Pour rendre le concept plus tangible, voici quelques technologies qui s'inscrivent dans une stratégie Zero Trust :

Accès réseau Zero Trust (ZTNA)

Le ZTNA remplace les VPN traditionnels en fournissant un accès précis aux applications spécifiques dont un utilisateur a besoin, plutôt que d'ouvrir l'accès à l'ensemble du réseau. Les connexions sont établies de manière dynamique et terminées une fois la session terminée.

Broker de sécurité d'accès cloud (CASB)

Les solutions CASB s'insèrent entre les utilisateurs et les applications cloud pour appliquer les politiques de sécurité, surveiller les comportements et protéger les données sensibles, indépendamment de l'emplacement de l'utilisateur.

Sécurité des conteneurs et microservices

Dans les environnements cloud natifs, les technologies comme le maillage de service (service mesh) appliquent les principes Zero Trust au niveau des microservices, en chiffrant le trafic entre conteneurs et en vérifiant chaque communication.

Gestion des secrets et des certificats

Les plateformes de gestion des secrets permettent de contrôler de manière granulaire l'accès aux informations d'identification, clés API et autres secrets, essentiels dans un environnement où la confiance n'est jamais présumée.

Défis et facteurs de succès

La transition vers le Zero Trust comporte certains défis qu'il convient d'anticiper :

Défis potentiels

  • Complexité : L'implémentation complète peut être complexe et nécessiter des compétences spécifiques
  • Résistance au changement : Les utilisateurs peuvent résister aux nouvelles procédures d'authentification
  • Systèmes hérités : Certaines applications anciennes peuvent être difficiles à intégrer dans un modèle Zero Trust
  • Investissement initial : La mise en œuvre peut nécessiter des investissements significatifs

Facteurs de succès

  • Approche progressive : Commencer par des projets pilotes sur des systèmes critiques
  • Soutien de la direction : S'assurer de l'appui de la direction générale
  • Focus sur l'expérience utilisateur : Concevoir des contrôles de sécurité qui minimisent les frictions
  • Formation : Sensibiliser l'ensemble du personnel aux principes et avantages du Zero Trust

Conclusion

L'architecture Zero Trust représente un changement de paradigme nécessaire face à l'évolution des menaces et des environnements informatiques. Elle nous invite à abandonner l'illusion de sécurité que procurait le modèle du périmètre, pour adopter une posture de vigilance permanente.

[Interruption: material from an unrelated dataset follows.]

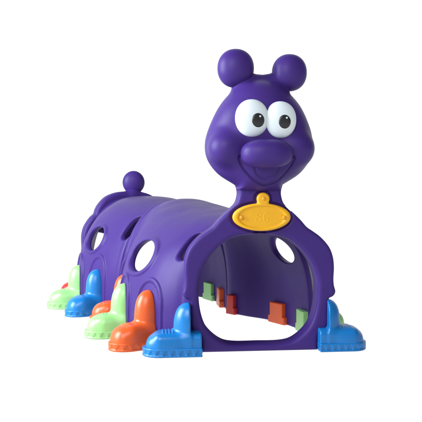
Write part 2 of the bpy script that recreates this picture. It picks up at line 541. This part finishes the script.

Ce n'est pas simplement une collection de technologies, mais une philosophie globale qui doit imprégner toutes les décisions de sécurité. En intégrant progressivement ses principes, les organisations peuvent non seulement renforcer leur sécurité, mais aussi gagner en agilité et en résilience.

Dans un monde où les attaques sont de plus en plus sophistiquées et où les environnements IT sont de plus en plus complexes, le Zero Trust n'est plus une option - c'est une nécessité stratégique pour toute organisation qui valorise ses données et sa réputation.